No, definitely not. Keep in mind, I am not "for" the widespread use of Bay Trail as a Haswell Celeron/Pentium substitute. I think the move was a year premature.
One thing they could have done since they have complete control over the naming due to them owning the trademarks is this.
To use the name celeron or pentium
the exact same cpu in desktops, notebooks, and tablets in
oem machines.
have to follow these rules
- The computer's total volume must be below X cubic centimeters
- The computer must have a storage system where X MB/s random speeds, and Y MB/s write speeds are obtained.
- The computer must have a certain minimum memory system
If the oem company can't not meat these benchmarks then they can't get the celeron or pentium sticker on their box and they can't market the cpu as celeron or pentium in advertisements. Instead the cpu defaults to the name "atom"
It is the same stuff that Intel did with the centrino line and the ultrabook line. This types of rules do accrue a small cost to the oems and thus the users, but intel can make a marketing fund to cover up the costs to the oems. There is much good that can be done by such tactics. Furthermore Intel can use such tactics for evil saying you must use an intel ssd, intel/crucial flash, intel chipsets which have no effect to the end user, intel wireless cards, etc.
Intel has the power of great good, or the pure evil shit. AMD has the same power but it is lesser powers for their marketing power is less, and they have less well established brands.

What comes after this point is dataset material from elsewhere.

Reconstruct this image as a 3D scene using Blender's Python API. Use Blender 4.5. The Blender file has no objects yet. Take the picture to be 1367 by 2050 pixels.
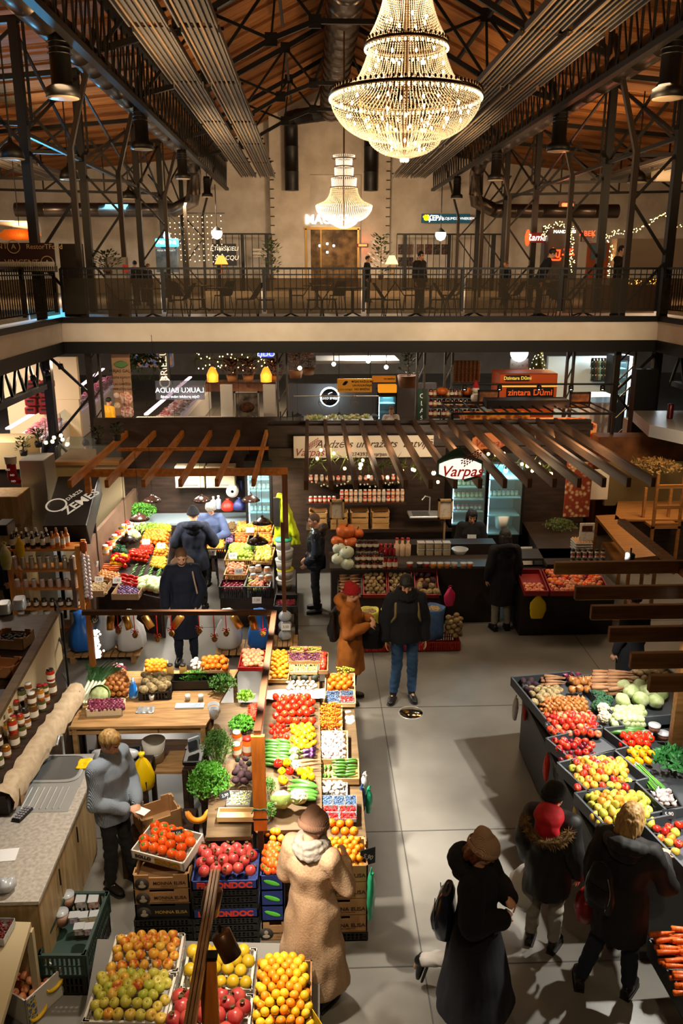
import bpy,math,random
import numpy as np
from mathutils import Vector,Matrix,noise as mnoise
PI=math.pi
S=bpy.context.scene
COL=S.collection
random.seed(7)
# camera
FPX,CX,CY,EYE=1655.0,683.5,1025.0,5.65
PIT=math.atan2(485,1655);YAW=math.atan(63*math.cos(PIT)/1655)
cd=bpy.data.cameras.new('camera');cam=bpy.data.objects.new('camera',cd);COL.objects.link(cam)
cd.sensor_fit='VERTICAL';cd.sensor_height=36.0;cd.lens=FPX*36.0/2050;cd.clip_end=200
cam.location=(0,0,EYE);cam.rotation_euler=(PI/2-PIT,0,-YAW)
S.camera=cam
# world, exposure
w=bpy.data.worlds.new('world');S.world=w;w.use_nodes=True
w.node_tree.nodes['Background'].inputs[0].default_value=(1.0,0.66,0.40,1)
w.node_tree.nodes['Background'].inputs[1].default_value=0.035
S.view_settings.view_transform='Standard';S.view_settings.look='None'
S.view_settings.exposure=0.0;S.view_settings.gamma=1.0;S.view_settings.use_curve_mapping=False
S.cycles.use_denoising=True
S.cycles.max_bounces=4;S.cycles.diffuse_bounces=2;S.cycles.glossy_bounces=2;S.cycles.adaptive_threshold=.03
S.cycles.transmission_bounces=4;S.cycles.transparent_max_bounces=10
S.cycles.sample_clamp_indirect=4.0
S.cycles.caustics_reflective=False;S.cycles.caustics_refractive=False
def lamp(kind,loc,power,color=(1,.75,.5),size=.1,aim=None,angle=70,blend=.5,name='lamp_or_added_light',sy=None):
 l=bpy.data.lights.new(name,kind);l.energy=power;l.color=color
 o=bpy.data.objects.new(name,l);COL.objects.link(o);o.location=loc
 if kind=='AREA':
  l.size=size
  if sy:l.shape='RECTANGLE';l.size_y=sy
 else:l.shadow_soft_size=size
 if kind=='SPOT':l.spot_size=math.radians(angle);l.spot_blend=blend
 if aim is not None:
  d=Vector(aim)-Vector(loc);o.rotation_euler=d.to_track_quat('-Z','Y').to_euler()
 return o
WARM=(1,.70,.42);WHITE=(1,.90,.76);COOL=(.80,.90,1);PINK=(1,.72,.80)
for x in(-4.5,6.5):
 for y in(9,17,27,36):
  lamp('AREA',(x,y,9.0),24,(1,.66,.36),.5,(x,y,0))
for(y,pw)in((4.9,200),(6.2,260),(6.9,480),(7.7,480),(8.5,380),(9.3,220)):
 lamp('SPOT',(-.42,y,2.35),pw,WHITE,.05,(-.18,y+.05,.8),74,.6)
lamp('SPOT',(-1.3,8.9,2.3),200,WHITE,.05,(-1.55,8.6,.9),110,.6)
lamp('SPOT',(-1.7,6.5,3.1),210,WHITE,.08,(-2.3,6.9,.9),100,.6)  # added spot that brightens the seller and the sink worktop
lamp('SPOT',(-.9,5.1,2.9),80,(1,.82,.6),.05,(-1.1,5.2,.5),95,.5)
for(x,y)in((3.35,8.3),(3.35,6.8),(3.35,5.4)):
 lamp('SPOT',(x,y,2.75),320,(1,.95,.86),.03,(x-.15,y,.3),94,.25)
for(x,y)in((-3.3,13.6),(-2.6,15.0),(-1.2,13.2),(-2.0,14.3),(-.9,14.3),(-2.7,12.8)):
 lamp('SPOT',(x,y,2.3),150,(1,.93,.82),.12,(x,y,0),150,.4)
lamp('SPOT',(-1.9,9.2,1.9),90,WHITE,.04,(-1.9,10.4,.6),120,.5)
for x in(.8,2.4,4.0):
 lamp('AREA',(x,12.4,3.4),26,(1,.74,.5),.6,(x,13.2,.8))
for x in(-3.4,1.3,6.0):
 lamp('SPOT',(x,11,8.9),2600,(1,.78,.52),.15,(x*.9+.1,20.3,4.4),40,1)  # unseen girder spots added to brighten the far fascia
lamp('SPOT',(-.2,.8,7.2),520,(1,.78,.5),.12,(-.95,5.6,.6),30,.9)  # unseen spot from the camera side, added to brighten the left stall fronts
lamp('SPOT',(1.2,.3,7.4),330,(1,.76,.46),.12,(1.7,5.5,.9),34,.9)  # unseen spot above the camera, added for the near aisle figures
lamp('SPOT',(-.55,8.9,2.7),75,(1,.85,.6),.06,(.7,10.2,1.2),75,.8)  # added spot replacing island lamp spill on the couple in the aisle
lamp('SPOT',(3.2,4.6,8.4),650,(1,.78,.5),.12,(.9,10,.9),26,.9)  # unseen high spot added to brighten the couple and the counter front
for x in(.4,2.2,4.0):
 lamp('AREA',(x,13.7,2.75),14,(1,.78,.55),.4,(x,15,2.0))  # added fill under the rafters, brightens the banner wall
for(x,y,pw,c)in((-9.3,19.5,380,(1,.80,.82)),(-10.5,24,480,(1,.86,.78)),(-5.0,24,200,WARM),(1.8,25,230,(1,.9,.8)),(7.5,24,170,(1,.62,.3)),(10.6,26,420,(.85,.95,1)),(-2,33,200,WARM),(5,35,200,WHITE)):
 lamp('AREA',(x,y,3.6),pw,c,1.2,(x,y,0))
lamp('AREA',(-6.2,14.2,3.6),90,(1,.8,.6),.8,(-6,14.5,0));lamp('AREA',(6.8,14.5,3.4),70,WARM,.8,(6.8,15,0))
for(x,y,pw,c)in((-12,34,900,(1,.78,.55)),(-5,38,480,(1,.8,.58)),(4,38,480,(1,.75,.5)),(13,32,700,(1,.68,.42)),(1.2,35,200,(1,.8,.6)),(-8.5,39,160,(.15,.6,1))):
 lamp('AREA',(x,y,8.4),pw,c,1.0,(x,y+1,0))
lamp('AREA',(2.2,38.0,8.8),260,WARM,.8,(1.2,47,9))
lamp('AREA',(-9,30,6.5),240,(.08,.55,1),.8,(-7,24,10.5));lamp('SPOT',(-8.5,16,6.5),160,(.08,.55,1),.3,(-5,22,10),50,.8)
for(x,y)in((-5.6,11),(7.8,11),(-9.5,20),(11.5,20),(-2.8,17),(5,17),(-2.8,27),(5,27),(-10,30),(12,30)):
 lamp('AREA',(x,y,7.4),230,(1,.64,.32),1.0,(x*.9,y+3,13))  # unseen uplights in mid-air that brighten the roof boards
 # pixel helpers: rays of the camera met with real planes
_cp,_sp,_cy,_sy=math.cos(PIT),math.sin(PIT),math.cos(YAW),math.sin(YAW)
_F=Vector((_sy*_cp,_cy*_cp,-_sp));_R=Vector((_cy,-_sy,0));_U=_R.cross(_F)
def _ray(x,y):return _F+_R*((x-CX)/FPX)-_U*((y-CY)/FPX)
def G(x,y,z=0.0):
 d=_ray(x,y);t=(z-EYE)/d.z;return Vector((d.x*t,d.y*t,z))
def V(x,y,Y):
 d=_ray(x,y);t=Y/d.y;return Vector((d.x*t,Y,EYE+d.z*t))
def XP(x,y,X):
 d=_ray(x,y);t=X/d.x;return Vector((X,d.y*t,EYE+d.z*t))
 # materials
MATS={}
def _lin(c):
 return tuple(((v/12.92)if v<=.04045 else((v+.055)/1.055)**2.4)for v in c)
def hexc(h):return _lin(tuple(int(h[i:i+2],16)/255 for i in(0,2,4)))
def M(name,c='808080',c2=None,rough=.6,metal=0,scale=8,stretch=(1,1,1),tex='noise',bump=0,rnd=None,emit=0,alpha=1,trans=0,coat=0,bscale=None,sss=0,lo=.35,hi=.65,det=3,ior=1.45):
 """one procedural material; c2 = second colour mixed by a texture, rnd = list of colours picked per object"""
 if name in MATS:return MATS[name]
 m=bpy.data.materials.new(name);m.use_nodes=True;nt=m.node_tree;N=nt.nodes;L=nt.links
 b=N['Principled BSDF']
 b.inputs['Roughness'].default_value=rough;b.inputs['Metallic'].default_value=metal;b.inputs['IOR'].default_value=ior
 col=hexc(c)if isinstance(c,str)else c
 b.inputs['Base Color'].default_value=(*col,1)
 if coat:b.inputs['Coat Weight'].default_value=coat;b.inputs['Coat Roughness'].default_value=.12
 if trans:b.inputs['Transmission Weight'].default_value=trans
 if alpha<1:b.inputs['Alpha'].default_value=alpha
 if sss:b.inputs['Subsurface Weight'].default_value=sss;b.inputs['Subsurface Scale'].default_value=.02
 tc=mp=t=None
 if c2 is not None or bump:
  tc=N.new('ShaderNodeTexCoord');mp=N.new('ShaderNodeMapping');mp.inputs['Scale'].default_value=stretch
  L.new(tc.outputs['Object'],mp.inputs[0])
  if tex=='noise':
   t=N.new('ShaderNodeTexNoise');t.inputs['Scale'].default_value=scale;t.inputs['Detail'].default_value=det
  elif tex=='wave':
   t=N.new('ShaderNodeTexWave');t.inputs['Scale'].default_value=scale;t.inputs['Distortion'].default_value=3;t.inputs['Detail'].default_value=2
  elif tex=='voronoi':
   t=N.new('ShaderNodeTexVoronoi');t.inputs['Scale'].default_value=scale
  L.new(mp.outputs[0],t.inputs['Vector'])
  fac=t.outputs['Distance']if tex=='voronoi' else t.outputs[0]if tex=='noise' else t.outputs['Fac' if 'Fac' in t.outputs else 0]
 src=None
 if rnd:
  oi=N.new('ShaderNodeObjectInfo');rp=N.new('ShaderNodeValToRGB');rp.color_ramp.interpolation='LINEAR'
  cr=rp.color_ramp
  while len(cr.elements)<len(rnd):cr.elements.new(.5)
  for i,cc in enumerate(rnd):
   cr.elements[i].position=i/max(1,len(rnd)-1);cr.elements[i].color=(*hexc(cc),1)
  L.new(oi.outputs['Random'],rp.inputs[0]);src=rp.outputs[0]
 if c2 is not None:
  rp2=N.new('ShaderNodeMapRange');rp2.inputs[1].default_value=lo;rp2.inputs[2].default_value=hi
  L.new(fac,rp2.inputs[0])
  mx=N.new('ShaderNodeMix');mx.data_type='RGBA'
  L.new(rp2.outputs[0],mx.inputs['Factor'])
  if src:L.new(src,mx.inputs['A'])
  else:mx.inputs['A'].default_value=(*col,1)
  mx.inputs['B'].default_value=(*hexc(c2),1);src=mx.outputs['Result']
 if src:L.new(src,b.inputs['Base Color'])
 if bump:
  t2=t
  if bscale:
   t2=N.new('ShaderNodeTexNoise');t2.inputs['Scale'].default_value=bscale;L.new(mp.outputs[0],t2.inputs['Vector']);fac=t2.outputs[0]
  bp=N.new('ShaderNodeBump');bp.inputs['Strength'].default_value=bump;bp.inputs['Distance'].default_value=.02
  L.new(fac,bp.inputs['Height']);L.new(bp.outputs[0],b.inputs['Normal'])
 if emit:
  b.inputs['Emission Strength'].default_value=emit
  if src:L.new(src,b.inputs['Emission Color'])
  else:b.inputs['Emission Color'].default_value=(*col,1)
 m.diffuse_color=(*col,1)
 MATS[name]=m;return m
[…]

Now these type of marketing
only works on the margins. It can convince a person to spend $10 more, $20 more in rare cases $50 or a $100 more but it will never convince a person to spend $150+ more and this is why the ultrabook initiative was a failure for at the time those ultrabooks cost much more in the area of $200+, sure they were better computers than craptops but when they cost as much as a mac people will go to the mac for the mac has a more powerful brand image then a recently created word such as intel ultrabooks. Furthermore I do not think the term ultrabooks was the best, possibly probooks or something if the cost was going to be so much more, and then a lesser term for the consumer line which had less rigorous tech requirements.
Yes they can if they are configured to the right screen (tv, an ips netbook, an ips notebook, etc), the right price, the right software, and the right cloud/network storage. Google is pushing this dream for they provide the right type of skills to take benefit from it, they make money off the cloud and knowing how to sell advertisements. Thus they can push free software that is good enough for they make their money in other ways.
In other words Google has the right talents and the right weaknesses to make that dream into a reality.